外出ができなくなるような災害の発生、あるいは買い占めや突発的な需要の増加により入手ができなくなることを想定し、常に一定量のストックを確保します。必ず消費し、かつ期限がないものについては、もっと多くの量を常時確保してもよいでしょう。
定期的に補充が必要な日用品は、「2~3個」の予備を確保
- ラップ・アルミホイル・キッチンペーパー・食器用洗剤など、台所周りの消耗品など
- 歯ブラシ・歯磨き粉・うがい薬など、オーラルケア用品など
- 化粧品・化粧水・乳液・整髪剤・カミソリなど、コスメ用品など
- 石けん・シャンプー・ボディーソープ・バス用洗剤など、お風呂周りの消耗品など
- トイレ用洗剤・タンク洗浄剤・トイレ芳香剤など、トイレ周りの消耗品など
- ゴミ袋・除菌消臭剤・掃除用シートなど、掃除・衛生用の消耗品など
- 乾電池各サイズ、平時用だけでなく防災用に重要
これら、毎日使うがすぐに無くなるものではない日用品、あるいは定期的に利用するような日用品は、ちょうど在庫が切れたタイミングで入手ができない状況になると、困ったことになります。
しかし、これらの日用品には、正確に「1ヶ月分」「2ヶ月分」の量を把握することが難しいものも多くあります。「常に2ヶ月分のストックを」と言われても、なかなかピンときません。
そこでおすすめする日常備蓄(ローリングストック)の量が、「常に2~3“個”の在庫」を持つ方法です。無くなってから、あるいはなくなりそうになってから補充するのではなく、同じものを常にふたつみっつ確保し、ひとつ無くなるたびに補充をするという方法になります。
日用品の日常備蓄(ローリングストック)のイメージ
赤ちゃんがいる場合は…
乳幼児がいる家庭において、オムツやお尻拭きを切らすことは死を意味します(大げさでなく、深夜であってもコンビニに走り込む対象が赤ちゃん用品です)。

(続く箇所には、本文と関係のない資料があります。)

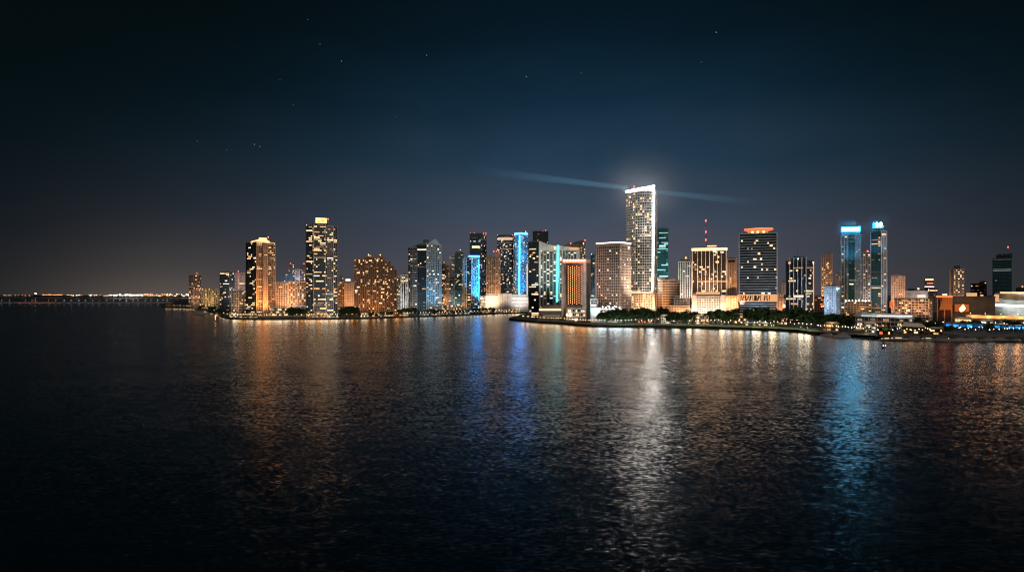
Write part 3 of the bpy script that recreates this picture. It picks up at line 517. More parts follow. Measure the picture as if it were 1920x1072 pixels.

ちょうどオムツが切れるタイミングで大地震発生、あるいはなぜのデマ報道で赤ちゃんのオムツが売り場から消滅…考えただけで恐ろしい光景です。
一方、赤ちゃんはすぐに大きくなります。数ヶ月分のオムツをストックする場合、全て同じサイズにするか、半分はワンサイズ大きい物にするか、きちんと考えておく必要があります。迷う場合は大きいサイズを買っておいて、あわなければ後で使うという方法がよいでしょう。
赤ちゃん用品全般の日常備蓄(ローリングストック)は、介護用品・ペット用品などでも同じことが言えます。ライフスタイルとして、在庫置き場と買い物のペースを構築してしまいましょう。
キッチン・お風呂・洗面所周りでは…
キッチン用品、シャンプーやボディーソープ、歯ブラシや歯磨き粉、洗剤や柔軟剤など、無くても死なないが無いと困るものについては、「今使っているもの」の他に、新品を常に2~3個(消費量で調整)ストックするのがよいです。
できれば1~2ヶ月程度は補充しなくても切らさない程度の分量があると、突発的な災害や買い占めが発生しても慌てずに済みます。また常に在庫があれば、補充は「特売日」にすればよくなりますので、お財布にも優しくなります。
ゴミ袋各種サイズ・乾電池各種サイズは優先的に
各種サイズのゴミ袋や、同じく各種サイズの乾電池(とりわけ単三電池)は、非常時に多用するアイテムです。ゴミ回収が滞った場合や、トイレの利用ができなくなった場合には大量のゴミ袋を消費します。また停電が発生した場合は乾電池が生命線になります。
ゴミ袋については消費期限がありませんので、1年分程度の量をまとめ買いして、入れ替えながら使うとよいでしょう。「水を通さない・袋状あるいは平らな・加工しやすい素材」は、様々なシーンで活用できます。
乾電池は、LEDライト・ランタン・ラジオ・乾電池スマホ充電器などとセットで、非常時に用いることになります。子どもがいる家庭の場合は平時から大量に電池を使いますので、100円ショップなどで大量にストックを作るとよいです。
そうでない家庭の場合でも、各種のリモコンや時計類に電池を使います。100均の乾電池の保存期限は5~7年、パナソニックや富士通などブランド乾電池は10年が目安です。使い切れる範囲で、日常備蓄をしておくとよいでしょう。